Mr. Ayres had a long and arduous journey before him, as he could look forward to at least a thousand miles of stage-coaching and horseback riding in the north, with winter coming on, and with many hardships to endure in a land of savages. But he started out undaunted by the prospect, and the result shows how faithfully he worked and how successfully he wrought.

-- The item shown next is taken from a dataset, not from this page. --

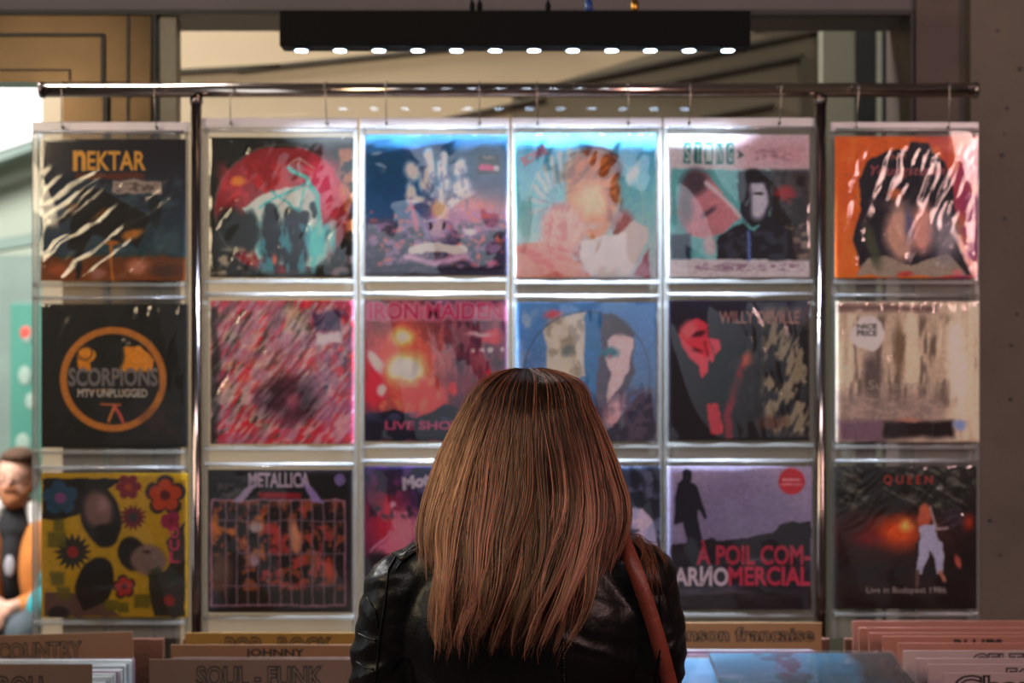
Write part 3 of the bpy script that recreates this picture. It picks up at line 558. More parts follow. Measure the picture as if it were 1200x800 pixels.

While he is making his way across the almost pathless plains of Wyoming and Dakota, it is necessary to stop for a moment to relate to the reader the fact of the discovery of the body of Mr. Hayward. It was found on the 7th of October, three days after Ayres had left the city, and almost a month after Mr. Hayward had left home, in an old culvert on the Golden road, five miles from Denver. The body bore no testimony as to the manner or cause of death. It was greatly decayed, but still was not beyond identification, and the coroner’s jury brought in the verdict that death was caused in all probability by dislocation of the neck at the hand of a party or parties unknown. No wound or mark of violence could be found anywhere on the body, and the theories were that either the murderers had broken his neck with some dull instrument or else had poisoned him.